Él y todos los demás sudafricanos que estaban viendo el partido: Justice Bekebeke, Constand Viljoen, Arnold Stofile, Niël Barnard, Walter Sisulu, Kobie Coetsee, Tokyo Sexwale, Eddie von Maltitz, Nelson Mandela; todos. Pero aún quedaban seis minutos. Y Lomu seguía allí. Y allí seguían los otros 14 All Blacks, según el Daily Telegraph de Londres, la alineación de rugby «de talento más asombroso» que nadie podía recordar.
Pienaar dijo a sus hombres que aguantaran, que aguantaran e hicieran todo lo posible para tratar de mantener el balón en el campo de Nueva Zelanda, inmovilizarlos, no dejarles ver ni un atisbo de luz.
«Cuando Joel Stransky lanzó aquel drop, había un británico que estaba cerca de mí y que me dijo: “Estoy seguro de que ése ha sido el tanto decisivo” —recordaba Mandela—. Pero yo no me atrevía a creerlo del todo. ¡Y la tensión, qué nervios! ¡Le digo que fueron los seis minutos más largos de mi vida! Miraba sin cesar mi reloj, todo el tiempo, y pensaba: “¿Cuándo va a sonar el silbato?”»
Los seis minutos pasaron, los Springboks resistieron, y el silbato sonó. François Pienaar salió disparado de una melé y saltó con las manos levantadas. De pronto se arrodilló y se ocultó el rostro con el puño, y los demás jugadores se arrodillaron a su alrededor. Rezaron y luego se levantaron, saltaron y se abrazaron, que era lo que estaba haciendo todo el mundo en el estadio, incluido Nelson Mandela, que no era muy dado a abrazos.
«Estaba en el séptimo cielo —decía Moonsamy—. Estuve con Nelson Mandela cinco años, toda su presidencia, y nunca le vi tan feliz como entonces. Estaba entusiasmado, extático. Cuando sonó el silbato, toda la suite estalló. Si la gente cree que los guardaespaldas son robots, deberían habernos visto cuando sonó el silbato. Nosotros también nos abrazamos, y algunos lloramos».
Mandela se reía tanto al recordar el momento que casi no podía hablar. «Cuando sonó el silbato, Luyt —decía—, Louis Luyt y yo… de pronto nos encontramos… ¡abrazándonos! ¡Sí, abrazándonos!» Luyt lo confirmó. «Cuando sonó el silbato y los jugadores se arrodillaron, nos abrazamos. Y él me dijo: “¡Lo hemos conseguido! ¡Lo hemos conseguido!” Nos abrazamos con tal fuerza —seguro que él no mencionó este detalle— ¡que le levanté del suelo!»

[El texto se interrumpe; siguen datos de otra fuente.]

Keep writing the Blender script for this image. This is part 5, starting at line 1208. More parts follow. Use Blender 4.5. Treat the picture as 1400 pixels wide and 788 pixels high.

En las gradas, 62.000 rostros exultantes volvieron a gritar: «¡Nel-son! ¡Nel-son!» La emoción de la victoria hacía que su grito fuera más alto, más visceral que antes. En el campo, envuelto en el éxtasis del público, de sus compañeros de equipo y del suyo propio, Kobus Wiese digería la enormidad del momento. «Era muy consciente de que sólo unos pocos pueden tener ese sentimiento y ser parte de una cosa así. Vertí lágrimas de alegría. Creo que todos lloramos. En esos momentos, tras la victoria, absorbes toda la emoción, y no hablas. Te abrazas con todos y nadie tiene que decir nada. En aquel terreno nos dimos cuenta, con toda la emoción que sentíamos, de que habíamos pasado a formar parte de la historia».
«Era imposible decir nada que expresase lo que sentíamos. Nos limitamos a saltar y saltar, y sonreír y sonreír —decía Joel Stransky, sonriente—. Sonreí durante toda una semana. No he dejado de sonreír».